Rezension

Genial

4 3 2 1 (4321) - Paul Auster

4 3 2 1 (4321)
von Paul Auster

Bewertet mit 5 Sternen

Wie wäre unser Leben verlaufen, wenn wir andere Entscheidungen getroffen hätten, wenn unsere Eltern für sich selbst und für uns anders entschieden hätten, wenn wir links statt rechts gegangen wären, wenn wir zu einem Termin fünf Minuten zu spät erschienen wären? Diesen und anderen Fragen geht Paul Auster in seinem "Meisterwerk" 4 3 2 1 nach. Er erzählt vier Romane in einem und führte mich als Leser souverän von der ersten bis zur letzten Seite.

Ich begegne Ferguson, dem Protagonisten, in vier Versionen seines Lebens. Er hat im Grunde immer die gleichen Interessen, die gleichen Gefühle, die gleiche Ausgangssituation, aber er entwickelt sich durch äußere Faktoren und eigene Entscheidungen recht unterschiedlich. Den vier Fergusons ist allen die Liebe zum Sport, zur Literatur und zu Filmen gegeben, alle haben eine besondere Beziehung zur Mutter, eine schwierige zum Vater und alle lieben sie die gleiche Frau. Paul Auster ist ein unglaublich guter Erzähler; er führte mich durch die Kindheit, die Jugend und das junge Erwachsenenalter von vier Fergusons und oft habe ich gedacht: Ja, genauso ist es. 

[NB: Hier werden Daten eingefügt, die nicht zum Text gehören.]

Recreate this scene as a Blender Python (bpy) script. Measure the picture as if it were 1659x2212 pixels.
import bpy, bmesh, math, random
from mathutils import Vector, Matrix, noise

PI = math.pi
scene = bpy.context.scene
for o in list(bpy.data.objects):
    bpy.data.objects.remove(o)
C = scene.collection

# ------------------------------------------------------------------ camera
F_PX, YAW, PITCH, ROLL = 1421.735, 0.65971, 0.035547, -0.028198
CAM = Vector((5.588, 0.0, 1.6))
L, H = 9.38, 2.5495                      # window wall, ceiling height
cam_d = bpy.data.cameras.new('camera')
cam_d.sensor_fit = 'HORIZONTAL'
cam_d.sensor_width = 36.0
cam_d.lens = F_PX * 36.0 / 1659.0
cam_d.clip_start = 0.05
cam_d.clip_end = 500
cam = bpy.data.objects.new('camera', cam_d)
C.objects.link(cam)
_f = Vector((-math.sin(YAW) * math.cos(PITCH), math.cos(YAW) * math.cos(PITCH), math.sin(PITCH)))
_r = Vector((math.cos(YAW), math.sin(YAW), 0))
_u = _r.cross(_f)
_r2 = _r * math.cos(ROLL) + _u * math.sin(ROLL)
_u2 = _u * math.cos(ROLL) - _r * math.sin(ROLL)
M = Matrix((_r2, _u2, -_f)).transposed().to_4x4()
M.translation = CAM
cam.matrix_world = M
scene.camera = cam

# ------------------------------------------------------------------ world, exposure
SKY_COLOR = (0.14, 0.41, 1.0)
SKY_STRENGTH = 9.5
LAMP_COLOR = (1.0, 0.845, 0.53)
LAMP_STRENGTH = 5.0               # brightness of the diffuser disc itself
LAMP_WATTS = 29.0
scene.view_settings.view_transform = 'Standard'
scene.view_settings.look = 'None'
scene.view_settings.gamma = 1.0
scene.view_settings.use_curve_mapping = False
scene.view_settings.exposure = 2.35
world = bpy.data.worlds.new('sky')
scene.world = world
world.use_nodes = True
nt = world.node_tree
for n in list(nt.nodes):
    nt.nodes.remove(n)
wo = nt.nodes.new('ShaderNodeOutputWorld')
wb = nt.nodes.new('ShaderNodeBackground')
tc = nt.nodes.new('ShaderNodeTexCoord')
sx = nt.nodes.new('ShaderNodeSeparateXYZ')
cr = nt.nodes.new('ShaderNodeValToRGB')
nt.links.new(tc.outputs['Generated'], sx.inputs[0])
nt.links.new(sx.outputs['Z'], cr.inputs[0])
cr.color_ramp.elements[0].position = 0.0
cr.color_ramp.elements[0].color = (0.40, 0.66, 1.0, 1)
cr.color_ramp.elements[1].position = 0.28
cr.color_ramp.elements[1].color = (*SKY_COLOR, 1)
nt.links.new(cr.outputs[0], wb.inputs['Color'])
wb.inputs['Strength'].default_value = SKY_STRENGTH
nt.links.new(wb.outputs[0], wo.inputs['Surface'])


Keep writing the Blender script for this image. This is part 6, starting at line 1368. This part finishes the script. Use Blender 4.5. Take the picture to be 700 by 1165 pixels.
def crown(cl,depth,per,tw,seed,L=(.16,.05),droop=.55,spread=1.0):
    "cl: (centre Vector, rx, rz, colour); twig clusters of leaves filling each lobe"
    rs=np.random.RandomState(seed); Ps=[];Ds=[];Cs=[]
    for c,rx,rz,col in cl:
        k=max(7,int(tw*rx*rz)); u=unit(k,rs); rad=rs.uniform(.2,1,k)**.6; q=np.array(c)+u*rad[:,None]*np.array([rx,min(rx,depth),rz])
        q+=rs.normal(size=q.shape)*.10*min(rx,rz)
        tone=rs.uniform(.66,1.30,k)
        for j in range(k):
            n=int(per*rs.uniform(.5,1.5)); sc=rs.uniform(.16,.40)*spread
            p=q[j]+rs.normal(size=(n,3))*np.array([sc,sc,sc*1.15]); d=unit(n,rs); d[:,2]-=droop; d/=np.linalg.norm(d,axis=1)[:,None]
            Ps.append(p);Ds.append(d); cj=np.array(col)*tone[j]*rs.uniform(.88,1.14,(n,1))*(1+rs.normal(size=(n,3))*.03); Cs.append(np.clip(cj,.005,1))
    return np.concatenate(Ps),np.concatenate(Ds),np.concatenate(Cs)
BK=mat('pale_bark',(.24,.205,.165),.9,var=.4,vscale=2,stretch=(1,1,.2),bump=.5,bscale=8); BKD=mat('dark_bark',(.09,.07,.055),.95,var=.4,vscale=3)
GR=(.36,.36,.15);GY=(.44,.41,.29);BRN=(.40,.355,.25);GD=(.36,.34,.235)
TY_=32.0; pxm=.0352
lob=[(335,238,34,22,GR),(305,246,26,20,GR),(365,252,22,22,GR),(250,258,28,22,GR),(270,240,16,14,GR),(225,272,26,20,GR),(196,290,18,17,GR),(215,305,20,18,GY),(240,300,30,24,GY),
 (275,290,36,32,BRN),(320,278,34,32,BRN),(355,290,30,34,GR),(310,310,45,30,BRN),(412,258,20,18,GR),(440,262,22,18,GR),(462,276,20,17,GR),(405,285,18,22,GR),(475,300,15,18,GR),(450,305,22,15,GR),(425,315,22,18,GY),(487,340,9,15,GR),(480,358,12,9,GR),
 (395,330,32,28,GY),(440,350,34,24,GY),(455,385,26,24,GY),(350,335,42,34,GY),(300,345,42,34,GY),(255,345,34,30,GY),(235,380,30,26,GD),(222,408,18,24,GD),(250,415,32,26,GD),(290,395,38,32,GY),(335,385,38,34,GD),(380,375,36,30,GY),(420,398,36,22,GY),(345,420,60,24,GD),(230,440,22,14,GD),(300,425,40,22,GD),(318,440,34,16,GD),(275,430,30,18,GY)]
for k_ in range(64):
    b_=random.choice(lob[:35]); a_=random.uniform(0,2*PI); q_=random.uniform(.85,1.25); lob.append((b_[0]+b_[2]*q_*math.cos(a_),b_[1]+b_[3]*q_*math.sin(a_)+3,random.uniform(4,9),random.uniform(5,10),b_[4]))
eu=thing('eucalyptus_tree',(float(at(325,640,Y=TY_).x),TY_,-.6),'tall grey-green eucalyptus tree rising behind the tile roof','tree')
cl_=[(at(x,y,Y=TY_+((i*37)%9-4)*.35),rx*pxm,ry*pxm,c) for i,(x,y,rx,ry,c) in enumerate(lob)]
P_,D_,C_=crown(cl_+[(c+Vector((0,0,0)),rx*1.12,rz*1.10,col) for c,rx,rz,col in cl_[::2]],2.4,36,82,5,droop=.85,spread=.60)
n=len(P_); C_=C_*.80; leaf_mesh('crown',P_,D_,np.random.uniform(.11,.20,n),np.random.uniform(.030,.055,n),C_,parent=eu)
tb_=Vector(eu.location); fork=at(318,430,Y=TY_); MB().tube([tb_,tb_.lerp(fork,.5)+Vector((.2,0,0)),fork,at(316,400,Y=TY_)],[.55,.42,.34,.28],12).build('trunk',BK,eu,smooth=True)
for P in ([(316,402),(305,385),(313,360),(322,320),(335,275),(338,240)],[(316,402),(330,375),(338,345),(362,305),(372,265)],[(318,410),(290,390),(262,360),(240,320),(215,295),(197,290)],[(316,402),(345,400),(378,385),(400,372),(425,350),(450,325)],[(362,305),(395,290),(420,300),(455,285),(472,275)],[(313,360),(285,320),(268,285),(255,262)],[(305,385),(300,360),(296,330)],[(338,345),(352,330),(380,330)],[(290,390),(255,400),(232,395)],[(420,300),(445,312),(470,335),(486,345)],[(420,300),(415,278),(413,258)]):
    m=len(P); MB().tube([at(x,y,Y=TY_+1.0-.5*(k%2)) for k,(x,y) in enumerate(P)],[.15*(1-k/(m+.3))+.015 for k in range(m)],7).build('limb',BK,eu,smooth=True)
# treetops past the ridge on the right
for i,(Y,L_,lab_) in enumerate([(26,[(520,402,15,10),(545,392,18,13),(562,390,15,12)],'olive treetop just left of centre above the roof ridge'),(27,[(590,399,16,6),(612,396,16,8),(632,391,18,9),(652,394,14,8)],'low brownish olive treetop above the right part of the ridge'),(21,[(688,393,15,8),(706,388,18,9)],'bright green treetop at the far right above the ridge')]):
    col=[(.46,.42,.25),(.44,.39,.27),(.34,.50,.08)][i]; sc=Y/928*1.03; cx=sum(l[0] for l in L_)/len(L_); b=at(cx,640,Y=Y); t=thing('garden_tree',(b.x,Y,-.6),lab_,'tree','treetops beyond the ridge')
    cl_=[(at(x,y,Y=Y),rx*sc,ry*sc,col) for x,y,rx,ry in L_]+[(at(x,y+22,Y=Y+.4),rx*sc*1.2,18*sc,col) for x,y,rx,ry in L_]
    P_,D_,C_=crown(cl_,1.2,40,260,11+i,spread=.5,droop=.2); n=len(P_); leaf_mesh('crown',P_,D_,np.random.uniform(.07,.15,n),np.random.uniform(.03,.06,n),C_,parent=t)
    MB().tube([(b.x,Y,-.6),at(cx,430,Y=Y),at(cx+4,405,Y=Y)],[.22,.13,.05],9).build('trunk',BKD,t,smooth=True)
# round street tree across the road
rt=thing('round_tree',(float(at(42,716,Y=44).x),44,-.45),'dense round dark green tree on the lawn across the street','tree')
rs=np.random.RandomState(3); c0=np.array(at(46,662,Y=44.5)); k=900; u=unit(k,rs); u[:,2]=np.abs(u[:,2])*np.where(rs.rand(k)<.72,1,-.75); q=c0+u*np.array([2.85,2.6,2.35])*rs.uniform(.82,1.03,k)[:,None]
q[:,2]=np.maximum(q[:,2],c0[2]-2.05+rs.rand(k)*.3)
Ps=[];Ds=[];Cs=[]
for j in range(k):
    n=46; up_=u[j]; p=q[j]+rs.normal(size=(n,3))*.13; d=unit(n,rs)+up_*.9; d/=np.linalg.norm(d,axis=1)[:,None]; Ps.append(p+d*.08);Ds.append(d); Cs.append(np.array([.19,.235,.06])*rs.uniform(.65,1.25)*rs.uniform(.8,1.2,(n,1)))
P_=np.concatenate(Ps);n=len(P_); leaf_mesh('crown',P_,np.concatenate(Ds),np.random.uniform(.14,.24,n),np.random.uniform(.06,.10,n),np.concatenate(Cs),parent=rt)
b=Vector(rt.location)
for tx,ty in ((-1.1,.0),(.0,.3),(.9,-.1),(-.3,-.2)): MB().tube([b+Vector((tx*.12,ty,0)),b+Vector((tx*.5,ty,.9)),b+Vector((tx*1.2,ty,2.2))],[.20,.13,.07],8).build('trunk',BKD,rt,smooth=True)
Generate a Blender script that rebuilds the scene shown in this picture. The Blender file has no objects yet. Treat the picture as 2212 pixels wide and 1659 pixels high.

Was nicht zu Punktabzug führen kann, ist die Tatsache, dass der Roman für mich an einer einzigen Stelle eine Länge hat. Wenn von den Studentenunruhen in den USA erzählt wird, wird das Ganze für mich unübersichtlich, da sich das Bildungssystem in den Staaten von unserem stark unterscheidet. Da musste ich meinen Lesefluss mal kurz unterbrechen, weil die Abkürzungen für mich doch sehr verwirrend waren. Aber bei einem Roman von fast 1300 Seiten sei das dem Autor verziehen. 

Besonders gut gelungen finde ich auch die erotischen Begegnungen von Ferguson. Das ist nicht Porno, das ist nicht klischeehaft, das ist einfach gut gemacht, was auch den besonderen Autor ausmacht. Das muss erwähnt werden, weil die Erotik neben dem Sport, der Literatur und den Filmen die große Leidenschaft der vier Fergusons ist. Zitat: Beständig ficken tut uns gut! 

Man sollte sich nicht von den 1300 Seiten abschrecken lassen, sondern sich auf eine Reise begeben; eine Reise, auf der man sich vielleicht manchmal selbst wiedererkennt und sich an deren Ende fragen, wo man selber wäre, wenn manches im eigenen Leben anders verlaufen wäre!

Für mich ganz klar ein Lesehighlight der letzten Jahre. So ein Wurf gelingt einem Autor vielleicht einmal im Leben. Paul Auster ist er eindeutig gelungen!